Some people learn only when they get beat up by life! Some never learn. It’s a good thing I learnt these things, at least by accident at first!
ajayrajaram
#16 – LMAO and LOL at #3!. seriously ???.
As a manager i have consistently given poor ratings to idiots and project leaders who clocked more than 50 hours a week. It is not how many hours you slog; it is how effective, efficient and productive you are.
#17 – Always hitchhike your dumbass drivel of a blog to a famous blog to increase traffic
B
Point No 12.
Pls post an article showing difference between “what u can afford” and “what u are able to buy”.
A 30yr old earning GROSS 80000 p.m. having 2 EMI’s, parents, wife, kids to feed and take care feels that he will be able to buy and iphone 6 or a foreign vacation.
Yes he will be able to buy. But can he afford?
Arun Jayant
@ajayrajaram – Where do you work? 🙂
Nishanth
Dear sir
if I have a corpus of 70 lakhs as my life savings & I need a monthly income from it to live my life with family, what would be the safest yet best instrument(s) to park my money in? kindly give me a detailed guide as to how should I go abt it.

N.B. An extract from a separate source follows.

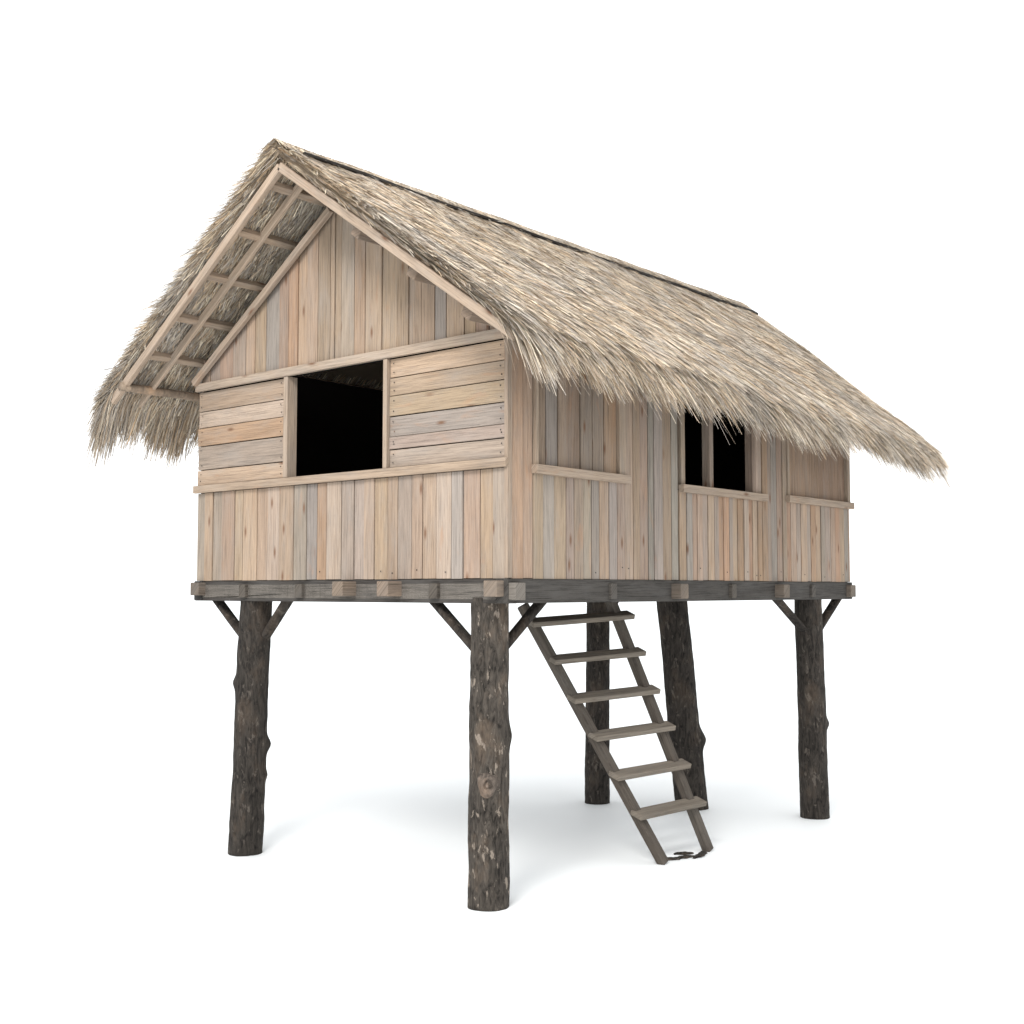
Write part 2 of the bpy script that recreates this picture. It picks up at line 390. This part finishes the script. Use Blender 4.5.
def thatch(s):
    q=Q(); nx,ny=26,90; DX=2.74
    I,J=np.meshgrid(np.arange(nx+1),np.arange(ny+1),indexing='ij')
    dx=I/nx*DX; y=Y0+.03+(yend(dx)-.03-Y0-.03)*J/ny
    top=np.stack([XC+s*dx,y,ztop(dx,y,s)-.014],-1).reshape(-1,3)
    bot=np.stack([XC+s*dx,y,zbot(dx,y,s)],-1).reshape(-1,3)
    bot[:,2]=np.minimum(bot[:,2], top[:,2]-.03)
    M=(nx+1)*(ny+1); idx=lambda i,j:i*(ny+1)+j; fs=[]
    for i in range(nx):
        for j in range(ny):
            a=[idx(i,j),idx(i+1,j),idx(i+1,j+1),idx(i,j+1)]
            if s<0: a=a[::-1]
            fs.append(a); fs.append([k+M for k in a[::-1]])
    rim=[idx(i,0) for i in range(nx)]+[idx(nx,j) for j in range(ny)]+[idx(i,ny) for i in range(nx,0,-1)]+[idx(0,j) for j in range(ny,0,-1)]
    for k in range(len(rim)):
        a,b=rim[k],rim[(k+1)%len(rim)]; fs.append([b,a,a+M,b+M] if s<0 else [a,b,b+M,a+M])
    q.add(np.concatenate([top,bot]),np.array(fs),np.tile(np.array([[.22,.17,.12]]),(2*M,1)))  # dark base tone paints shade into gaps between strands
    E=lambda y: 2.91+.03*np.sin(2.1*y+s)+.03*np.sin(7.3*y)+.03*np.sin(17*y+2)+.12*(clump(0*y,y,4,1,.05)-.5)+.14*(clump(0*y,y,5,1,.17)-.5)
    def lay(n,dx0,dx1,ya,yb,L0,L1,wd,k,jit=.11,bias=0,depth=(0,.03),under=False,lift=.03,ease=.07,sag=0,tip=.75,cl=1):
        dx=rng.uniform(dx0,dx1,n)
        y=ya+((yend(dx) if yb is None else yb)-ya)*rng.uniform(0,1,n)
        cj=(clump(dx,y,2)-.5)*.07*cl; cz=(clump(dx,y,3)**2)*.012*cl
        Ln=rng.uniform(L0,L1,n)
        jy=bias+cj+jit*rng.standard_normal(n)
        tdx=np.minimum(dx+Ln*ca, E(y)+rng.exponential(ease,n)-.05)
        tdx=np.maximum(tdx,dx+.05)
        Ls=(tdx-dx)/ca
        off=rng.uniform(*depth,n)
        sg=sag*(.6+.8*clump(0*y,y,5,1,.17))
        def pt(f,lf):
            d=dx+(tdx-dx)*f; yy=y+jy*Ls*f
            base=zbot(d,yy,s) if under else ztop(d,yy,s)
            return np.stack([XC+s*d+s*sa*lf, yy, base+off+ca*lf-sg*f*f*Ls],1)
        l2=np.abs(rng.normal(0,lift,n))*np.where(rng.random(n)<.75,1,-1)+cz; l1=l2*.5
        if under: l1=-np.abs(l1)*.6; l2=-np.abs(l2)*.9
        wv=np.stack([rng.normal(0,.25,n),np.ones(n),rng.normal(0,.4,n)],1); wv/=np.linalg.norm(wv,axis=1)[:,None]
        q.strips(pt(0,0),pt(.5,l1),pt(1,l2),wv,rng.uniform(*wd,n),colours(n,k,y,dx),tip)
    nn=1.0 if s>0 else .4
    lay(int(105000*nn),0,2.70,Y0,None,.16,.40,(.004,.0085),.97,jit=.045,lift=.010,depth=(-.008,.018))
    lay(int(15000*nn),0,2.6,Y0,None,.10,.34,(.003,.006),1.2,jit=.09,lift=.016,depth=(.005,.03))
    lay(int(2500*nn),0,2.6,Y0,None,.08,.25,(.003,.005),1.1,jit=.30,lift=.035,depth=(.0,.03))
    lay(int(9000*nn),0,2.6,Y0,None,.08,.28,(.003,.008),.30,jit=.06,lift=.006,depth=(.008,.022))  # dark strands painted as shaded gaps in the straw
    # eave fringe: hanging tufts through the whole thickness
    lay(15000,2.40,2.74,Y0,None,.2,.5,(.004,.008),.97,jit=.09,depth=(-.09,.015),lift=.018,ease=.06,sag=.12)
    lay(17000,2.56,2.78,Y0,None,.16,.40,(.004,.008),.88,jit=.13,depth=(-.15,-.01),lift=.02,ease=.07,sag=.46 if s>0 else .5)
    lay(5000,2.5,2.76,Y0,None,.3,.6,(.003,.0055),1.1,jit=.28,depth=(-.12,.0),lift=.045,ease=.12,sag=.32,tip=.5)
    if s<0: lay(7000,2.55,2.8,Y0,None,.25,.45,(.005,.009),.8,jit=.15,depth=(-.10,.0),lift=.03,ease=.05,sag=.8)
    # verge fringes, front
    if s<0:
        lay(6000,0,2.75,Y0-.01,Y0+.10,.12,.28,(.004,.008),.95,jit=.12,bias=-.03,depth=(-.055,.01),lift=.012)
        lay(1400,0,2.75,Y0-.01,Y0+.05,.08,.18,(.004,.007),1.0,jit=.30,bias=-.30,depth=(-.05,.02),lift=.03)
        lay(2200,0,2.75,Y0-.01,Y0+.05,.08,.20,(.004,.008),.9,jit=.35,bias=-.2,depth=(-.03,.02),lift=.05)
    else:
        lay(5500,0,2.75,Y0,Y0+.06,.12,.26,(.004,.0075),.95,jit=.05,bias=.0,depth=(-.070,.005),lift=.006,cl=.2)
        lay(600,0,2.75,Y0-.01,Y0+.04,.06,.15,(.004,.007),1.0,jit=.2,bias=-.3,depth=(-.04,.01),lift=.02)
    n=7000; dx=rng.uniform(0,2.80,n)
    y=yend(dx)-rng.uniform(-.02,.12,n); Ln=rng.uniform(.12,.28,n); off=rng.uniform(-.09,.01,n); jy=.12+.12*rng.standard_normal(n)
    def pr(f,l):
        d=dx+Ln*f*ca; yy=y+jy*Ln*f; return np.stack([XC+s*d+s*sa*l,yy,ztop(d,yy,s)+off+ca*l-.25*f*f*Ln*(dx>2.5)],1)
    q.strips(pr(0,0*y),pr(.5,rng.uniform(0,.015,n)),pr(1,rng.normal(0,.015,n)),np.tile([[0,.9,.43]],(n,1)),rng.uniform(.004,.008,n),colours(n,.97))
    # underside: most straw darkened, overhang shade painted into its tone
    lay(10000,0,2.7,Y0,.25,.12,.35,(.006,.012),.62,jit=.2,under=True,depth=(-.010,.0),lift=.012,cl=.3)
    lay(900,0,2.7,Y0,.05,.12,.30,(.005,.009),1.1,jit=.3,under=True,depth=(-.012,.0),lift=.018,cl=.3)
    lay(5000,2.0,2.7,0,None,.2,.45,(.008,.016),.75,jit=.15,under=True,depth=(-.015,.0),lift=.02)
    lay(2500,0,2.7,6.2,6.85,.2,.5,(.008,.018),.75,jit=.15,under=True,depth=(-.015,.0),lift=.02)
    return q.build('thatch_slope',house)
thatch(1); thatch(-1)
q=Q()
for s in (-1,1):
    n=12000; y=rng.uniform(Y0-.03,7.38,n); Ln=rng.uniform(.12,.22,n); jy=.12*rng.standard_normal(n)
    d0=rng.uniform(-.02,.03,n)
    def pc(f,l):
        d=d0+Ln*f*ca; yy=y+jy*Ln*f*1.2; dd=np.abs(d)
        return np.stack([XC+s*d,yy,6.55-.695*dd+l+.004*np.sin(6*yy)],1)
    q.strips(pc(0,rng.uniform(-.012,.008,n)),pc(.5,rng.uniform(0,.012,n)),pc(1,rng.uniform(-.012,.008,n)),np.tile([[0,1,0]],(n,1))+rng.normal(0,.2,(n,3)),rng.uniform(.005,.010,n),colours(n,.9))
q.build('ridge_cap',house)
for s in (1,-1):
    mb=MB(); y=-.62; dxr=.28; dz=.052
    while y<7.3:
        y2=min(7.3,y+random.uniform(.5,.8)); d2=.28+random.uniform(-.012,.012); z2=.050+random.uniform(-.010,.006)
        mb.bar((XC+s*dxr,y,6.52-(.695+FY*max(0,y)*(s>0))*dxr+dz),(XC+s*d2,y2+.03,6.52-(.695+FY*max(0,y2)*(s>0))*d2+z2),.034,.028,col=(.022,.018,.015)); y=y2; dxr=d2; dz=z2
    mb.build('ridge_pole',M_beam,house,.004)

# ------------------------------------------------------------------ ladder
lad = empty('ladder', (-.5,2.3,0), 'rough wooden ladder with six plank rungs leaning under the hut floor', 'ladder')
LT,LB = V((-1.10,1.49,2.42)), V((-.11,2.37,.0))
RT,RB = V((-.80,2.44,2.54)), V((-.09,3.13,.0))
nl = (RB-LB).cross(LT-LB).normalized()
if nl.z<0: nl=-nl
for a,b_ in ((LB,LT),(RB,RT)):
    mb=MB(); mb.bar(a,b_,.10,.085,up=nl,col=(.088,.073,.060)); mb.build('rail',M_lad,lad,.010)
for t in (.925,.78,.63,.485,.335,.185):
    a=LB.lerp(LT,t); b_=RB.lerp(RT,t*.975); e=(b_-a).normalized(); o=nl*.05
    mb=MB(); mb.bar(a-e*(.06+random.uniform(0,.03))+o, b_+e*(.08+random.uniform(0,.05))+o, .14, .05, up=V((0,0,1))+nl*.4, col=vary((.20,.170,.137),.92,1.1))
    mb.build('rung',M_lad,lad,.006)
# ------------------------------------------------------------------ splinters on the floor
for i,(x,y,a,l) in enumerate(((-.17,2.54,35,.22),(-.10,2.70,70,.26),(-.02,2.84,95,.22),(-.19,2.84,50,.20),(-.06,2.97,120,.18))):
    bm=bmesh.new(); k=9; vs=[]
    for j in range(k):
        t=j/(k-1); w=.034*math.sin(math.pi*(.10+.82*t))+.010*random.random(); h=.010+.010*random.random()*math.sin(math.pi*t)
        zc=.008+.006*math.sin(math.pi*t); sw_=.012*random.uniform(-1,1)
        vs.append([bm.verts.new((t*l-l/2, sx*w+sw_, zc+sz*h/2)) for sx,sz in ((-1,-1),(1,-1),(.7,1),(-.6,1))])
    for j in range(k-1):
        for n_ in range(4): bm.faces.new((vs[j][n_],vs[j][(n_+1)%4],vs[j+1][(n_+1)%4],vs[j+1][n_]))
    bm.faces.new(vs[0][::-1]); bm.faces.new(vs[-1]); bmesh.ops.recalc_face_normals(bm,faces=bm.faces)
    me=bpy.data.meshes.new('bark_splinter'); bm.to_mesh(me); me.materials.append(M_bark)
    o=bpy.data.objects.new('bark_splinter',me); C.objects.link(o); o.location=(x,y,0); o.rotation_euler=(0,0,R(a))
    o['label']='small dark bark splinter lying on white floor between the ladder feet'; o['category']='splinter'; o['group']='bark splinters at the foot of the ladder'

# ------------------------------------------------------------------ ground, light, camera
me=bpy.data.meshes.new('ground'); S=150; me.from_pydata([(-S,-S,0),(S,-S,0),(S,S,0),(-S,S,0)],[],[(0,1,2,3)])
g=bpy.data.objects.new('ground',me); C.objects.link(g); me.materials.append(M_floor); g['kind']='structure'
g['label']='seamless white studio floor under the hut'; g['category']='floor'
w=bpy.data.worlds.new('World'); bpy.context.scene.world=w; w.use_nodes=True
bg=w.node_tree.nodes['Background']; bg.inputs[0].default_value=(.985,1,1.01,1); bg.inputs[1].default_value=1.50
def area(loc, tgt, size, power, col):
    l=bpy.data.lights.new('softbox','AREA'); l.shape='DISK'; l.size=size; l.energy=power; l.color=col
    o=bpy.data.objects.new('softbox',l); C.objects.link(o); o.location=loc
    o.rotation_euler=(V(tgt)-V(loc)).to_track_quat('-Z','Y').to_euler()
area((4,-10,12),(-2,2,3),5,1700,(1,.97,.935))
cam=bpy.data.cameras.new('camera'); co=bpy.data.objects.new('camera',cam); C.objects.link(co)
co.location=(6.377,-7.378,2.56); co.rotation_euler=(R(93.66),0,R(40.62)); cam.lens=42.9; cam.sensor_width=36; cam.clip_end=600
bpy.context.scene.camera=co
vs=bpy.context.scene.view_settings; vs.view_transform='Standard'; vs.look='None'; vs.exposure=0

thanks a lot for your valuable advise.
Nishanth
Nishanth
I hv an investment in Birla Sun Life Dynamic Bond Fund – Regular Plan – Dividend (Dividend reinvestment plan)NAV 11.76,Amount-5lakhs approx. Couple of days ago it fell 6% in a day ,what do I do ,shud I book loss & go to another better debt or balanced fund scheme… if so plz suggest which one.